Repeat every line, exactly, from the very first through the one where "S.camera = camo" appears. Add nothing else.

----

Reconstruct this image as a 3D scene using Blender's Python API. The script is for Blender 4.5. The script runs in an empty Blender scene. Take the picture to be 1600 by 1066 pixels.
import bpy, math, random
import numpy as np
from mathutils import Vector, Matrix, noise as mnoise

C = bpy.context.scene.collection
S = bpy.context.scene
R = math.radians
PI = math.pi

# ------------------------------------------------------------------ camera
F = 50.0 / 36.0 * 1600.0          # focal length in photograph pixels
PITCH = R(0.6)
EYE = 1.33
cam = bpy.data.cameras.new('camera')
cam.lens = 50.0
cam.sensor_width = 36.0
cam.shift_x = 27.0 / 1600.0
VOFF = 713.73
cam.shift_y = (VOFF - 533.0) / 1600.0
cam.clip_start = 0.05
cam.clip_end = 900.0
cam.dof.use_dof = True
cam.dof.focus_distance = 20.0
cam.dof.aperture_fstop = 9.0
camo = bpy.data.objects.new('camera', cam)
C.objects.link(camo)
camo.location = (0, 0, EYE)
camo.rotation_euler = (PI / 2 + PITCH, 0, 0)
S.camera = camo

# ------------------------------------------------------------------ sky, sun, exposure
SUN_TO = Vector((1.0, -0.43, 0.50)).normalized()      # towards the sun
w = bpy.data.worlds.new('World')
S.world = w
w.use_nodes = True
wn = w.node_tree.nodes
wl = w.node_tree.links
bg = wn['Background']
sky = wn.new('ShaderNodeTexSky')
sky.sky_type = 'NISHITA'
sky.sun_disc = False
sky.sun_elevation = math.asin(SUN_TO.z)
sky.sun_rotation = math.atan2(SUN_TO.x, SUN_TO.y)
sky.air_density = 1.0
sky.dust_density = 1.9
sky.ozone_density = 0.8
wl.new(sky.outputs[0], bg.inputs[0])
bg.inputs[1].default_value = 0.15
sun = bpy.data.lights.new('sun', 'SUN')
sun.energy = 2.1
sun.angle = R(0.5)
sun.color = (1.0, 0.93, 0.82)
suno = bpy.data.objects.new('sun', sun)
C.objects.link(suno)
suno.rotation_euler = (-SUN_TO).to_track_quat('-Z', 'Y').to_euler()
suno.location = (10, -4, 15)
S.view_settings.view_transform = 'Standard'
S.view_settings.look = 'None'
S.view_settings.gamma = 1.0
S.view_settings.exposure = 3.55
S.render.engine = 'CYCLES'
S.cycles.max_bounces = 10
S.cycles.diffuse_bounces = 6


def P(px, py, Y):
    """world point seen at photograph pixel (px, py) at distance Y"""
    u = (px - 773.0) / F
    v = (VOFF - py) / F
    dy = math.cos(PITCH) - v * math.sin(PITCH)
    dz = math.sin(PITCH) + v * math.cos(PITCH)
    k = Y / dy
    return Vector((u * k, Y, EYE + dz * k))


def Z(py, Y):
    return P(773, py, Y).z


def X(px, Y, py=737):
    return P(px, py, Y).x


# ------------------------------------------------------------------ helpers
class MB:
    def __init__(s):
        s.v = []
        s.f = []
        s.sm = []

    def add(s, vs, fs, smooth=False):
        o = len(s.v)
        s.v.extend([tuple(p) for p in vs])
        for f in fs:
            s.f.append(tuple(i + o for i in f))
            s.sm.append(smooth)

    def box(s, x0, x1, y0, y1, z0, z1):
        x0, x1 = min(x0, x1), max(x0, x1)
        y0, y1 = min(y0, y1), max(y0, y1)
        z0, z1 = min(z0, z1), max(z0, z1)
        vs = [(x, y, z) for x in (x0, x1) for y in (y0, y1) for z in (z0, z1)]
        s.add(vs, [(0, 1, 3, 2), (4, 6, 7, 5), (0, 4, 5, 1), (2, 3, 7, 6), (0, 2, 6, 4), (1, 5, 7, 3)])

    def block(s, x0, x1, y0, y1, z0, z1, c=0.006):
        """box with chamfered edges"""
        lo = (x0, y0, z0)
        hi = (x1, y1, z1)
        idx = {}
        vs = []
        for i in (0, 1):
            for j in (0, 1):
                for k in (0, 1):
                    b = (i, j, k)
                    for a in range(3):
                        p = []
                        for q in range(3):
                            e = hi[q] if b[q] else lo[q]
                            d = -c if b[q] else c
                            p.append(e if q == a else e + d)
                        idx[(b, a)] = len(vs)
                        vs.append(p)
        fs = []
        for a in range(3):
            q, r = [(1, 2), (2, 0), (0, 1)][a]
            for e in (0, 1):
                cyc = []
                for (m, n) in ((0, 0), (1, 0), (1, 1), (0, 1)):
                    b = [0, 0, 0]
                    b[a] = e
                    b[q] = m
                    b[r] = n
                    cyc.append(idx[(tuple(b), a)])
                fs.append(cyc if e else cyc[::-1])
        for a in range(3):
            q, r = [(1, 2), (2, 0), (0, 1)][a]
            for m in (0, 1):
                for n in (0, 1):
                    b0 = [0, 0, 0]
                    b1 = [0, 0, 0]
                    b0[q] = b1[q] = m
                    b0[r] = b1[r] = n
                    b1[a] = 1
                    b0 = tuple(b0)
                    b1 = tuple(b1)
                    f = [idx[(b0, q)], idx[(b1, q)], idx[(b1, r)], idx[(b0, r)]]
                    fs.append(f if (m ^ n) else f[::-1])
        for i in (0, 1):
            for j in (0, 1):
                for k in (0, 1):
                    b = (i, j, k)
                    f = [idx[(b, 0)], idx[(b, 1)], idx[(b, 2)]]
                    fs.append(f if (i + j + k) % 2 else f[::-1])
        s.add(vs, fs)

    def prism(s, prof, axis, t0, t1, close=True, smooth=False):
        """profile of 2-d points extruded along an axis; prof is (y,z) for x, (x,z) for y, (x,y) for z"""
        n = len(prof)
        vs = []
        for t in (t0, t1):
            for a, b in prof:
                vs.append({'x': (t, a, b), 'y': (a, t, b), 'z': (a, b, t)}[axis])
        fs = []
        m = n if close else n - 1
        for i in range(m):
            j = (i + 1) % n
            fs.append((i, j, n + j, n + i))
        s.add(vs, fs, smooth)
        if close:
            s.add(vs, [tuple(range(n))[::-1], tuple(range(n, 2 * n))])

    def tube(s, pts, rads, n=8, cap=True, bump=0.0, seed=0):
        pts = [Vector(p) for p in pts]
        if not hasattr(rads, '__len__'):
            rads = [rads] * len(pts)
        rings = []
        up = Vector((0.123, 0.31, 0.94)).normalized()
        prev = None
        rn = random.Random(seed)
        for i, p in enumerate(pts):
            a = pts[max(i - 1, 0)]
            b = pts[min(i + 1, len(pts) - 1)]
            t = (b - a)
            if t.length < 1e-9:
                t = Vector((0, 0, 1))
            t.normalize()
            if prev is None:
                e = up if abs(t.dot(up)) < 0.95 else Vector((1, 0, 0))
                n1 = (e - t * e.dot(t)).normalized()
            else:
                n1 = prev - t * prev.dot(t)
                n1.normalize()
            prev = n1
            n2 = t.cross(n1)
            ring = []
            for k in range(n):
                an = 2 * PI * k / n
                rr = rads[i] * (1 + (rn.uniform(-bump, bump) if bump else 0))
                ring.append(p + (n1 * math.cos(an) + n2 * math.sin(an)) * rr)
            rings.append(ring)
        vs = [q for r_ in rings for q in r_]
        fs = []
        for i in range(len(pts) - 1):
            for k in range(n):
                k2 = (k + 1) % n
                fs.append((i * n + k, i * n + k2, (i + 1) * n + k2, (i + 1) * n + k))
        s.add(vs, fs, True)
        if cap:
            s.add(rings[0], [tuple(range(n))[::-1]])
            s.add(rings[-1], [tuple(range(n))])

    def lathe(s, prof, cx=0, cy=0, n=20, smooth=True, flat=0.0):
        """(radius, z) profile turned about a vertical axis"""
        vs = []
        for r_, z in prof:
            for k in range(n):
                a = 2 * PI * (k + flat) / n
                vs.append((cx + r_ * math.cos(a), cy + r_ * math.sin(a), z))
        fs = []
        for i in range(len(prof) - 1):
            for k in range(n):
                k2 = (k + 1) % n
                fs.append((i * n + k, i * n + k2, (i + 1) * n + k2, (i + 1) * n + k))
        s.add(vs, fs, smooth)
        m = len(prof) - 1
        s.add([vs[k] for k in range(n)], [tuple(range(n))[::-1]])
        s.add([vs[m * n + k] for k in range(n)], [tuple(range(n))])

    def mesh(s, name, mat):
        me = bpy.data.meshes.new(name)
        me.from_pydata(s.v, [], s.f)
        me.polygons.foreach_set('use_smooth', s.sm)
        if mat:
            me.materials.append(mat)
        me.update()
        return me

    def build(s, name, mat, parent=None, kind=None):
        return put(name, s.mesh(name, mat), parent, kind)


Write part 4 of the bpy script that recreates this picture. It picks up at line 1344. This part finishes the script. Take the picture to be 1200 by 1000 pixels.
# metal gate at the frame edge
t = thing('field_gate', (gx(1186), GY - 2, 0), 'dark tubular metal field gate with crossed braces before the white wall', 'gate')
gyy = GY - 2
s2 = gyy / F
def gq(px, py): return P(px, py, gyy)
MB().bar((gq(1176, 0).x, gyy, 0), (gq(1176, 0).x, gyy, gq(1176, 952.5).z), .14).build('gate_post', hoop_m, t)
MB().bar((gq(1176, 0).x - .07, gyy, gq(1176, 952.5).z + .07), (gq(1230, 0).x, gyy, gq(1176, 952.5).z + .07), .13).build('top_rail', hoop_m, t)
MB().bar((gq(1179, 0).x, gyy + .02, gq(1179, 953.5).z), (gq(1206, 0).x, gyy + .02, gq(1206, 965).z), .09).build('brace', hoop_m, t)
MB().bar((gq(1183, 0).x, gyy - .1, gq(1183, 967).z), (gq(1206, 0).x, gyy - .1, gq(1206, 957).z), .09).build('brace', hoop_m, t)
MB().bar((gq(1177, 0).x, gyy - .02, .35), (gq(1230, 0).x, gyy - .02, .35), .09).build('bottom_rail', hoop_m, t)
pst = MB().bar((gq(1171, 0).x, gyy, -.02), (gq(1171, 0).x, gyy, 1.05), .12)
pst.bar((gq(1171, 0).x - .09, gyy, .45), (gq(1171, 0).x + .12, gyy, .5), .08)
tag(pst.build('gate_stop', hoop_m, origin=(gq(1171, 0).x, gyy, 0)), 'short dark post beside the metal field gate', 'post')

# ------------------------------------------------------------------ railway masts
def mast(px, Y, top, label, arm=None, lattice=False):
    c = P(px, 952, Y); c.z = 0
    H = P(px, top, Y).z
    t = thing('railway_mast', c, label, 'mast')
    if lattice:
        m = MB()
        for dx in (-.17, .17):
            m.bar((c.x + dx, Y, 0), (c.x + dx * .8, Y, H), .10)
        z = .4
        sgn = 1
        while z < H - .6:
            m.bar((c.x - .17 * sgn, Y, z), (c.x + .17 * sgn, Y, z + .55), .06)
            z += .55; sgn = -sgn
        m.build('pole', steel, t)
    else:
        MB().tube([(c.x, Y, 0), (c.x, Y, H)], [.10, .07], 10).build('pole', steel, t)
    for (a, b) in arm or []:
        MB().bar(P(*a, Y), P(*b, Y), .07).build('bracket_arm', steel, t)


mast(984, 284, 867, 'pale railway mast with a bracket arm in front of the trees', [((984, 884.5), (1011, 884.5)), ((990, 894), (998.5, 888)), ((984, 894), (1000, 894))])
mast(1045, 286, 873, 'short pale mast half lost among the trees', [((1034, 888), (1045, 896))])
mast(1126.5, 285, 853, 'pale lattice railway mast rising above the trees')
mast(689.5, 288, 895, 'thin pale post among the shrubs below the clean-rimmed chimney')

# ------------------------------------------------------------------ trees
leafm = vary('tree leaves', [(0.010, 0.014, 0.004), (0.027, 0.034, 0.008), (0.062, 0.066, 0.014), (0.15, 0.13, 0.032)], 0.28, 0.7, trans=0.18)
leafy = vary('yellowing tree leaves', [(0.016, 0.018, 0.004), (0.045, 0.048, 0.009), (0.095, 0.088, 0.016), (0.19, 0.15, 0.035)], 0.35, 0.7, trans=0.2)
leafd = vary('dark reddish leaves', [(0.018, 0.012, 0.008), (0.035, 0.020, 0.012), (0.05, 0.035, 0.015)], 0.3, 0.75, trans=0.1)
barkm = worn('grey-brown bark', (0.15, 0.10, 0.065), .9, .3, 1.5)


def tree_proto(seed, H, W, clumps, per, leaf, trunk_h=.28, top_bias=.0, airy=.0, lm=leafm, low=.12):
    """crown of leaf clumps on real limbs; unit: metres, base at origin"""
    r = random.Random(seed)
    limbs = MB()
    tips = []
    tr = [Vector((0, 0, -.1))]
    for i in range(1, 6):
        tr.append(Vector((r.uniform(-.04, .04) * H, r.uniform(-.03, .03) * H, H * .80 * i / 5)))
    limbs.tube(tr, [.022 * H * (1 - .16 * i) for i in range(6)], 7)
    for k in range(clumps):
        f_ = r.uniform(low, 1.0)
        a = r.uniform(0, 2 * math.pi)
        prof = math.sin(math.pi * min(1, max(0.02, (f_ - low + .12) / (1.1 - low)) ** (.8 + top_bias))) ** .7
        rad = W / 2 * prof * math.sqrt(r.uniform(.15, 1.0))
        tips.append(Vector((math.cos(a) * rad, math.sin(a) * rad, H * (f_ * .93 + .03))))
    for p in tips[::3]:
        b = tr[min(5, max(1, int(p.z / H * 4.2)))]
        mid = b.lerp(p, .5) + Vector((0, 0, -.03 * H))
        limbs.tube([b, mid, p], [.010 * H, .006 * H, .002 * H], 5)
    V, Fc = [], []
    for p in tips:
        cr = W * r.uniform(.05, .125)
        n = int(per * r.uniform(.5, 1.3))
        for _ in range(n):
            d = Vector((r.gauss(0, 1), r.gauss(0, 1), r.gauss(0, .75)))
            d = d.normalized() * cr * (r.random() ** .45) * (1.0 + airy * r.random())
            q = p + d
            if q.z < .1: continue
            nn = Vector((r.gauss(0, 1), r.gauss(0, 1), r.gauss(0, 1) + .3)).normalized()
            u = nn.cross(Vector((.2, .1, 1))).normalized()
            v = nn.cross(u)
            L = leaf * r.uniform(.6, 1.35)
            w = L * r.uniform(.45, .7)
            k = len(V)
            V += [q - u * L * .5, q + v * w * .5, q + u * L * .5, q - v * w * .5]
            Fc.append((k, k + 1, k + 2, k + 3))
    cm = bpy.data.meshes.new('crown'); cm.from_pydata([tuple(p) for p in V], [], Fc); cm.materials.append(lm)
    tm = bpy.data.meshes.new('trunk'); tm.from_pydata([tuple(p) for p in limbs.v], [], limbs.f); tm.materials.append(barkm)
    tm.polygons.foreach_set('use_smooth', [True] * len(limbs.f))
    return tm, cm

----

ANSWER TO THIS TASK
Reconstruct this image as a 3D scene using Blender's Python API. The script is for Blender 4.5. The script runs in an empty Blender scene. Take the picture to be 1600 by 1066 pixels.
import bpy, math, random
import numpy as np
from mathutils import Vector, Matrix, noise as mnoise

C = bpy.context.scene.collection
S = bpy.context.scene
R = math.radians
PI = math.pi

# ------------------------------------------------------------------ camera
F = 50.0 / 36.0 * 1600.0          # focal length in photograph pixels
PITCH = R(0.6)
EYE = 1.33
cam = bpy.data.cameras.new('camera')
cam.lens = 50.0
cam.sensor_width = 36.0
cam.shift_x = 27.0 / 1600.0
VOFF = 713.73
cam.shift_y = (VOFF - 533.0) / 1600.0
cam.clip_start = 0.05
cam.clip_end = 900.0
cam.dof.use_dof = True
cam.dof.focus_distance = 20.0
cam.dof.aperture_fstop = 9.0
camo = bpy.data.objects.new('camera', cam)
C.objects.link(camo)
camo.location = (0, 0, EYE)
camo.rotation_euler = (PI / 2 + PITCH, 0, 0)
S.camera = camo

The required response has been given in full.